I finally learned to tear out what I wanted to keep and put it in a folder. This is especially effective for recipes and design ideas. It was crazy to keep the whole magazine to save one image, and it's much easier to find them now than searching through a stack of un-indexed mags. Sometimes I astonish myself at what I thought was appealing just six months ago, so the folders stay surprisingly svelte. I have also started to do that with the New Yorker. Two in play at one time is my limit now, but sometimes I'll stash a short story in the glove compartment for unexpected delays.

posted by KEA on 2004-10-01 13:19:28

I have lately been sending my old magazines to overseas soldiers through http://www.booksforsoldiers.com, where there are a lot of requests for various magazines.

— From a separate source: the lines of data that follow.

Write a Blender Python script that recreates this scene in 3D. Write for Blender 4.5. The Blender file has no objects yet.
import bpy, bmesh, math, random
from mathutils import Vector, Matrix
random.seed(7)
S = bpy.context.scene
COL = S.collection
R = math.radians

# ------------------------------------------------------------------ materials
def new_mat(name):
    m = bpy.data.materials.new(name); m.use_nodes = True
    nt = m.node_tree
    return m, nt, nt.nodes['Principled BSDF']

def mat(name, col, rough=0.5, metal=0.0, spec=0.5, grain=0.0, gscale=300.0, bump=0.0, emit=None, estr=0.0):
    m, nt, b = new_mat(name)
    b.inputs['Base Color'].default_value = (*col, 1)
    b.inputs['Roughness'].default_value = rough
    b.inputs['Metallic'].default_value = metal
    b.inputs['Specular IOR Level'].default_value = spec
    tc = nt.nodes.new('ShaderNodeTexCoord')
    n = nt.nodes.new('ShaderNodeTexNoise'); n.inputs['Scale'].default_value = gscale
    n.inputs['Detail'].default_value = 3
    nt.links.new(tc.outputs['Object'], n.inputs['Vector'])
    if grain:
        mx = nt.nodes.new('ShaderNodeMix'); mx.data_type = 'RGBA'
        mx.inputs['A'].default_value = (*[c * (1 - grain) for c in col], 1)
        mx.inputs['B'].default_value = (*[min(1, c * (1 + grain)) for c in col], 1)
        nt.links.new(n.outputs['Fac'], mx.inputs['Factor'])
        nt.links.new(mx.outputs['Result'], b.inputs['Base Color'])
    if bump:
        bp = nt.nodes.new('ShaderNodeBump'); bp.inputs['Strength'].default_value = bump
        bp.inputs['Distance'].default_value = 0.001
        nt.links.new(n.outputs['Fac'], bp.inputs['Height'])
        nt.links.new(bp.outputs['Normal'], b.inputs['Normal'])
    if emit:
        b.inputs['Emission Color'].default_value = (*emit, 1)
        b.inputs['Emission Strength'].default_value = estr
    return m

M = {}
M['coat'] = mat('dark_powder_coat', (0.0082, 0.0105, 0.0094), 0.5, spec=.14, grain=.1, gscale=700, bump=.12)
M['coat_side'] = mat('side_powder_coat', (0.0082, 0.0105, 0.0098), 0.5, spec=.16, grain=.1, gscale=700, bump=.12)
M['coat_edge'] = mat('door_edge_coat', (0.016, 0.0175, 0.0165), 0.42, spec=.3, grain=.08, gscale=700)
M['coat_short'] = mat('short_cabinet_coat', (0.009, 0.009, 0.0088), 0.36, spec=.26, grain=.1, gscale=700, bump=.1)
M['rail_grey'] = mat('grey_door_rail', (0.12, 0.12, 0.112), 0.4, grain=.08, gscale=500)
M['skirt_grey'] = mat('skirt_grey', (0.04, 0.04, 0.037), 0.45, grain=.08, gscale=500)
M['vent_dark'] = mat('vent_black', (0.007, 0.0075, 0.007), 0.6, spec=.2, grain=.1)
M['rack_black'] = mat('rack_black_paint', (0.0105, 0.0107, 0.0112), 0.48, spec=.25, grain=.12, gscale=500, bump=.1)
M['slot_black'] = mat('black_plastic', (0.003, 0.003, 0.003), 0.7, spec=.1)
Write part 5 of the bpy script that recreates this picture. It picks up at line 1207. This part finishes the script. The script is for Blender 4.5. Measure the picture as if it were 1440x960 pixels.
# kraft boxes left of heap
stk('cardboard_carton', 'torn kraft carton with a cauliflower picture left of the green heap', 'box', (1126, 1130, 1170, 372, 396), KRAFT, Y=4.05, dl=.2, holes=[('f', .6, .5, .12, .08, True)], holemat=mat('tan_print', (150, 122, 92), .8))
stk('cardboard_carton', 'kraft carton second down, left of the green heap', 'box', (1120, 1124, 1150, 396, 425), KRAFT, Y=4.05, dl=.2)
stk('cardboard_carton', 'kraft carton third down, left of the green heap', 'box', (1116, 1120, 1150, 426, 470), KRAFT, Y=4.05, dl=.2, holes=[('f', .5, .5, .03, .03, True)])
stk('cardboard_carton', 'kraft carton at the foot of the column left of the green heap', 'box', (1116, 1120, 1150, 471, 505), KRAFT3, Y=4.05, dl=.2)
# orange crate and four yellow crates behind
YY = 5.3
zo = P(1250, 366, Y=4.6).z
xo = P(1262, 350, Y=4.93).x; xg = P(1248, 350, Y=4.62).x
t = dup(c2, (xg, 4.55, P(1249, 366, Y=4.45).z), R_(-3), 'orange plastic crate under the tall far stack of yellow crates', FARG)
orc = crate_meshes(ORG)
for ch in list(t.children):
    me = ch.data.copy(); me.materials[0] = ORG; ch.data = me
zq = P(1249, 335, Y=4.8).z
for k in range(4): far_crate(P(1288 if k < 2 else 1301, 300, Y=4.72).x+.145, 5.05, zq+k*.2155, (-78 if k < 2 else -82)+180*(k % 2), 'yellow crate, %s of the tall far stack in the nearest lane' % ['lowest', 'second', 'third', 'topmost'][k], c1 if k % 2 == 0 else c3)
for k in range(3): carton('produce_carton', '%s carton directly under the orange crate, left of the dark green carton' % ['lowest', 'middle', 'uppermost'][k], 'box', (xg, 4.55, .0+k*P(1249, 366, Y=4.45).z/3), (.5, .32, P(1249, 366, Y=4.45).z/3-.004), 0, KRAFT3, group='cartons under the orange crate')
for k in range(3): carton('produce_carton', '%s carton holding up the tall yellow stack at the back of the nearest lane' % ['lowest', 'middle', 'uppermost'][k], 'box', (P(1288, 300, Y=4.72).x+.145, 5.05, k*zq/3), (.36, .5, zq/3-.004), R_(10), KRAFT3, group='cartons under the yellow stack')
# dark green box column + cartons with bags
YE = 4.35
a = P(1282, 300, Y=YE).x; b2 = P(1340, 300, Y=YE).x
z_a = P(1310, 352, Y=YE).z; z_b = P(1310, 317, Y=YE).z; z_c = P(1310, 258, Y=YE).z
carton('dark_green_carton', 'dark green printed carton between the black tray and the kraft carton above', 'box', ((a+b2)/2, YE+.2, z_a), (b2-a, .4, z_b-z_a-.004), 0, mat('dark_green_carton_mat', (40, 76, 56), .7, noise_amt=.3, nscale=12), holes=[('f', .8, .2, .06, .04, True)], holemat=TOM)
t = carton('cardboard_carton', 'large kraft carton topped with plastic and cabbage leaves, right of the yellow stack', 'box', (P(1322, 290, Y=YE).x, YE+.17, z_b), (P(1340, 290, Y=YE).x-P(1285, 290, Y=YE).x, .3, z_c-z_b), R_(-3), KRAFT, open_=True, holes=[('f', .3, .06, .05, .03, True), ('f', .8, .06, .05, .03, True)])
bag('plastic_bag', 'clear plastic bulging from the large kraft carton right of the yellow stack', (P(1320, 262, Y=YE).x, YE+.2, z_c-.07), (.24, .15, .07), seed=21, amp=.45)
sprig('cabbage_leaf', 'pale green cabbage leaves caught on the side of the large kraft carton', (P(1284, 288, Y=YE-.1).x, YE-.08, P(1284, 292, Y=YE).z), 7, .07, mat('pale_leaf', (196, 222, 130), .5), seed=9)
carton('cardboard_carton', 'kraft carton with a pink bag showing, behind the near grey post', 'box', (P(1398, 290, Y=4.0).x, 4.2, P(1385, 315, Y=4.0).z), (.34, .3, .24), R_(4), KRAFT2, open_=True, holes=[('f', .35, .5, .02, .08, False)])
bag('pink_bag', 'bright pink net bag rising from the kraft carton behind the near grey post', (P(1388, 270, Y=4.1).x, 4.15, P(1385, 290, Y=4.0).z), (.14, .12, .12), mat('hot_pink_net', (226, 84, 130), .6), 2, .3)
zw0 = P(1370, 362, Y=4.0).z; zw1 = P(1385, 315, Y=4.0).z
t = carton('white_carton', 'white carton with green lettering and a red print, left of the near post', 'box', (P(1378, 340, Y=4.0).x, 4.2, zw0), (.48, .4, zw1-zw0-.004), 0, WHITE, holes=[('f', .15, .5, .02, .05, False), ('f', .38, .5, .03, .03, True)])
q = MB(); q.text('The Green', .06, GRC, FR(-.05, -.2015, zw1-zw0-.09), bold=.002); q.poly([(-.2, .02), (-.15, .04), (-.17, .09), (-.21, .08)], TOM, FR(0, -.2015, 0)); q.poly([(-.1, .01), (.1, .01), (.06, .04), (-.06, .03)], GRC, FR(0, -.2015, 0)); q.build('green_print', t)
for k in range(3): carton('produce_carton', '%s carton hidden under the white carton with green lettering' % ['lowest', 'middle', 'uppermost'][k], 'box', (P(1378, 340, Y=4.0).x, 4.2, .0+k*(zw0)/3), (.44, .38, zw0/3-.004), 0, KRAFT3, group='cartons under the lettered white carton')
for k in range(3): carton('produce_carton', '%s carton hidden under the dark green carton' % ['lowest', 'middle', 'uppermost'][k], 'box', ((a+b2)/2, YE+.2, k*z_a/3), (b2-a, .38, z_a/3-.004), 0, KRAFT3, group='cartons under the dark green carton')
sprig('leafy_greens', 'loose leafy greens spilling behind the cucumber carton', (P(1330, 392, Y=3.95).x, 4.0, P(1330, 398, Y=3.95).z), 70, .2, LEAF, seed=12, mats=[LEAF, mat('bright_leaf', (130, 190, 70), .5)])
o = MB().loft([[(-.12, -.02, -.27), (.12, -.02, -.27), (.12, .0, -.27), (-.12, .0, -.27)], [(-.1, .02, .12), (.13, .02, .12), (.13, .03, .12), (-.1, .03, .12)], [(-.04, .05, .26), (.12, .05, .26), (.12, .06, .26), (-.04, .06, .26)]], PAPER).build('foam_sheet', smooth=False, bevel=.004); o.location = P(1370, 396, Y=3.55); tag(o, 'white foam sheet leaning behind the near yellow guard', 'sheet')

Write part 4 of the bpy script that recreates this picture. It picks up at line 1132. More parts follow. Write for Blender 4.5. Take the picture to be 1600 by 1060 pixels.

The good-cause nature helps me get over my pack-rat tendency. I make copies of articles I want.

posted by ladygoat on 2004-10-01 13:41:07

The other thing I've done is stop any subscriptions to weekly magazines. They pile up way too fast. If I need a New York Magazine fix, I'll pick one up from a newstand, which then feels like a "treat" instead of an obligation to get through one issue before the next one arrives...

posted by patrick on 2004-10-01 13:52:28

scan the magazines!

posted by nycguy123 on 2004-10-01 11:12:06

I tried donating a collection of shelter magazines to the library at The New York School of Design, but with no luck.

What I do now is allow myself a year's worth... and when the current October issue comes in, I head back to last year's October issue, reread it, tear out anything I want to keep (you'd be surprised how little comes of that!) and then toss it into recycling. The fact that it feels like a system, and has kept my piles from becoming towers, has helped me part with the back issues.

posted by patrick on 2004-10-01 11:23:06

I'm a little obsessive when it comes to getting rid of things but in my purging, I like to find a somewhat useful venue for the tossed. After I've cycled through the monthly mags, I drop them along my leisurely route -- the laundromat and the coffee shop for the current, interesting mags -- the bundled recycling pile curbside for the older gab mags. You'd be suprised how well worn a few good New Yorkers get when you send them off -- and how appreciative you are when you happen upon some reasonable reading material when you're stuck at the laundromat.

posted by jayme on 2004-10-01 11:29:27

I think for us magazine addicts, scanning the hundreds of issues would take the rest of our lives. I have amassed maybe 50 New Yorkers that I need to got through and read, otherwise the magazines I can't part with have already been pared down and I'm still left with an unliftable pile.

I was recently at Two Jakes in Williamsburg looking at the Bisley file cabinets and they have systems where filers can be hung from under a shelf. That seems good for magazines to my eye, but they may be hanging without the spine outwards. It may be better just to file them, or just the prized articles, in file drawers.

As cheezy as it is, and I may get lambasted for this, I always loved Carrie's system in the character's "Sex and the City" apartment. In her entrance foyer/hallway her bookcases were filled with filed backissues of magazines. They were categorized in those magaine filers, and did not look imposing giving a sense of order to the gaggle. I guess one'd have to have a foyer for that.

Lastly, in my old apartment we had this great communal landing where people put things they didn't want anymore and they were ALWAYS taken by somebody. Magazines, stereos, clothing, odd objects that anyone would ever want, everything was put out there. That greatly encouraged me to constantly purge.

posted by sara on 2004-10-01 11:35:38

After reading magazines I bring them to work and drop them in the lunch room. This way they don't go to waste and more people get to enjoy them.